Washington, D.C., has already declared itself a “sanctuary city.” Now the District of Columbia City Council is considering a bill to decriminalize prostitution. The combination of legally protected sex work and a refusal to cooperate with immigration authorities should have residents of the capital concerned that their city will become a destination of choice for sex traffickers.
According to the U.S. Department of State and the National Institutes of Health, between 15,500 to 17,500 people are trafficked in the United States annually. Women and girls make up the vast majority of trafficking victims. Most are trafficked for sexual exploitation. And trafficking is intimately tied to illegal migration. Criminal gangs regularly smuggle trafficked women and girls across both the northern and southern borders.
D.C.-area law enforcement agencies have recently noted a resurgence in criminal activity by the MS-13 gang. Many of the gang’s members are illegal aliens and one of its primary rackets is sex trafficking.
No one has conducted a formal study tying a rise in gang activity to D.C.’s status as a sanctuary city. But it’s a safe bet that illegal aliens looking to run a criminal enterprise appreciate it when local police stymie U.S. Immigration and Customs Enforcement’s (ICE) efforts to arrest immigration violators. ICE is also the federal law enforcement agency charged with combating human smuggling and trafficking. Legalizing prostitution would only make ICE’s job harder and render the District more attractive to criminals.
One would think that human rights, anti-trafficking and feminist organizations would be protesting this lethal combination of legalized prostitution and protection for immigration violators. But they aren’t. In fact, such organizations typically support measures to decriminalize sex work. The popular narrative among progressive politicians and activists is that legalizing prostitution empowers sex workers and reduces trafficking.
But that hasn’t been the case in places that have decriminalized prostitution, like Holland or Denmark. In fact, legalized prostitution tends to encourage trafficking, in order to meet increased demand. Apparently many people who would not pay for sex are suddenly willing to do so when the legal and social stigma is removed.
Washington is well on its way to joining Amsterdam and Copenhagen as a paradise for human traffickers. And there is absolutely no reason to believe that MS-13 and other criminal gangs won’t see an American sanctuary city with decriminalized prostitution as the ideal place to set up a low-risk, high-reward trafficking operation.
3 Comments
DC cannot become a sanctuary city for the sex trafficers BECAUSE IT ALREADY IS, JUST TAKE A CLOSER LOOK
If these f*kin Liberal Lefty’s keep smokin those left-handed cigarettes, and keep trashing our Constitution, there won’t be a country left for them to live in. Then, they will all be out of a job. Maybe that is the solution? Keep smokin that dope, a$$holes!

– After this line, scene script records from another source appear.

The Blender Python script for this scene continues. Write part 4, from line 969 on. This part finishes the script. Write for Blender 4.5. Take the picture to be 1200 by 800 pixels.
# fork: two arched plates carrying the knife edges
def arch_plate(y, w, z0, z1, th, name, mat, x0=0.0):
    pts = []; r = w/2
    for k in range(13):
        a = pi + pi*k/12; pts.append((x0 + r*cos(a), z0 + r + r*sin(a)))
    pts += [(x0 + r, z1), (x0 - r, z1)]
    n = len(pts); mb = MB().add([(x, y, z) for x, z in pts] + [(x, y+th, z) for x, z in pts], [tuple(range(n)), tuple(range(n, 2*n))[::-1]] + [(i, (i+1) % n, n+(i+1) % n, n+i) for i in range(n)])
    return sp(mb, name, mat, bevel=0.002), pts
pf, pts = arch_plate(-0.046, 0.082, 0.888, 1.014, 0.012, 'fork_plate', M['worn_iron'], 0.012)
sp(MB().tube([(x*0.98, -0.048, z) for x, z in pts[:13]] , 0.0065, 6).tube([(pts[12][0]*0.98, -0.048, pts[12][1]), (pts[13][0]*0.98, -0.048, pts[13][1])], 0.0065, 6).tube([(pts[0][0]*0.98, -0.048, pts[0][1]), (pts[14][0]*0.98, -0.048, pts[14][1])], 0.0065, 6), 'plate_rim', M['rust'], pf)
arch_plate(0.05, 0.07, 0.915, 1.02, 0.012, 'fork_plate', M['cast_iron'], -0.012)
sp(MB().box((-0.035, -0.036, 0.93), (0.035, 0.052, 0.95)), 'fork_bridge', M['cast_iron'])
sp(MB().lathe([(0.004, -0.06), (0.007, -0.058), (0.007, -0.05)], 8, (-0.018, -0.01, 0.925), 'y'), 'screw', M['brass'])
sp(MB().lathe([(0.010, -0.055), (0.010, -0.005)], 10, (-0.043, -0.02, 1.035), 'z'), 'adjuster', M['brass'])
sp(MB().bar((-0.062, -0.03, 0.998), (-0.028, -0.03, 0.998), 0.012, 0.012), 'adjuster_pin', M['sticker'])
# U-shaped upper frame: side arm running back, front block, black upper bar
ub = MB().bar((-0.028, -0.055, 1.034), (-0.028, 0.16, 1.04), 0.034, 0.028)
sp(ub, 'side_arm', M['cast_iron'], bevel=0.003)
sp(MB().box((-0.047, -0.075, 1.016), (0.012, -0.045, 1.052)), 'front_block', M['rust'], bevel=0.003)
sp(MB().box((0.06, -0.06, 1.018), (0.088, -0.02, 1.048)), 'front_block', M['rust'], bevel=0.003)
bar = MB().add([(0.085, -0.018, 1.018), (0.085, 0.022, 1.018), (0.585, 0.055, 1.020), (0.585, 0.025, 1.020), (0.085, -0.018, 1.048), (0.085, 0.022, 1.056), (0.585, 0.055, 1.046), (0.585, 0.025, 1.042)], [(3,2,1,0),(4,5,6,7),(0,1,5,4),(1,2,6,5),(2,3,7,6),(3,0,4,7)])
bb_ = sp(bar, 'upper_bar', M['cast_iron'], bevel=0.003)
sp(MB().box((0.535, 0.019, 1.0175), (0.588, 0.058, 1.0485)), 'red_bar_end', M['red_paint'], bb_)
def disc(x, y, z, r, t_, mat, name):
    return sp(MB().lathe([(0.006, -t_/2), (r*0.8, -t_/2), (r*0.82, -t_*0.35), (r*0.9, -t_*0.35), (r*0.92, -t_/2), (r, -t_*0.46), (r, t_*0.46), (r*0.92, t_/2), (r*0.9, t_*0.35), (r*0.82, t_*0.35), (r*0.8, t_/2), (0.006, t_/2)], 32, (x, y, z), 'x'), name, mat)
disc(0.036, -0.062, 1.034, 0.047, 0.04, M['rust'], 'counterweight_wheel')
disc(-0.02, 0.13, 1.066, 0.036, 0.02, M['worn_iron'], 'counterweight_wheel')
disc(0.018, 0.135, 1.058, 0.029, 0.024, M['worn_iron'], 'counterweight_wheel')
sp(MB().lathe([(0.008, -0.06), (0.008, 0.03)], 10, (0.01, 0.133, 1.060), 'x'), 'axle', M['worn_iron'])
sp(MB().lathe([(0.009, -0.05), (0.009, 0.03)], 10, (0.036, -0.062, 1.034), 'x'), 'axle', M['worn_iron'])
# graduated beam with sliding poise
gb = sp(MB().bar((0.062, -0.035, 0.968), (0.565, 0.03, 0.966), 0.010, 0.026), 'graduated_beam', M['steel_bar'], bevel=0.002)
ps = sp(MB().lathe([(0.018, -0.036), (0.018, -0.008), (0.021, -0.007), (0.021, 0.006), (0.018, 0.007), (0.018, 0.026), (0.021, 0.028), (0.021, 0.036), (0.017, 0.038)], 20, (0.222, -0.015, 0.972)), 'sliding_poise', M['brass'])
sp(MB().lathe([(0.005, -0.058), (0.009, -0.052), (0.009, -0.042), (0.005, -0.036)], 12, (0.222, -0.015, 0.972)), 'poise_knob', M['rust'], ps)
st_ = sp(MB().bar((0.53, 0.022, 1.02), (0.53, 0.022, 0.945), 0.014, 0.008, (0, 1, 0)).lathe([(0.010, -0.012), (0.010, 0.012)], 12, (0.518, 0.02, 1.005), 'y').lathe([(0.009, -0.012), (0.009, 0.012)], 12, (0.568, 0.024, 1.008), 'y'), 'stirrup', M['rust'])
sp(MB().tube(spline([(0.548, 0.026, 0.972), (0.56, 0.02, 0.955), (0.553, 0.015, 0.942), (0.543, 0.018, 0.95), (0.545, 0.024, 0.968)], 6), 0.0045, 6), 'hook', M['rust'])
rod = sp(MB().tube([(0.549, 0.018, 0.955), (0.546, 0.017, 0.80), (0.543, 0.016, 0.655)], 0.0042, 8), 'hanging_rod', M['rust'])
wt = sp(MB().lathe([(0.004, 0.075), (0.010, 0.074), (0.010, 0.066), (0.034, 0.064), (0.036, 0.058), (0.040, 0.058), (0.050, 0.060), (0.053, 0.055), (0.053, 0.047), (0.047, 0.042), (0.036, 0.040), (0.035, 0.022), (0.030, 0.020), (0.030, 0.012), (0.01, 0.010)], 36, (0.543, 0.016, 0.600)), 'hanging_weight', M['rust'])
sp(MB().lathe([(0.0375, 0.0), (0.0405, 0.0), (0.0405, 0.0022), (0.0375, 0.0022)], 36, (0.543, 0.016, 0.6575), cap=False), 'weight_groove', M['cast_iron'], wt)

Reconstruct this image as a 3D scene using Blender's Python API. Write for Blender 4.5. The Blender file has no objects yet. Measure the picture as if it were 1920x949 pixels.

Vicente Fox, former president of Mexico, recently joked that he would run for president of the US in 2020. Well, except for that pesky thing in the constitution about how he’s not eligible, I’m sure the Democrats would love to give him the nomination. Then again, virtually everything they do favors citizens of other countries, particularly Mexicans and their government, over our own citizens. Mr. Fox needn’t bother.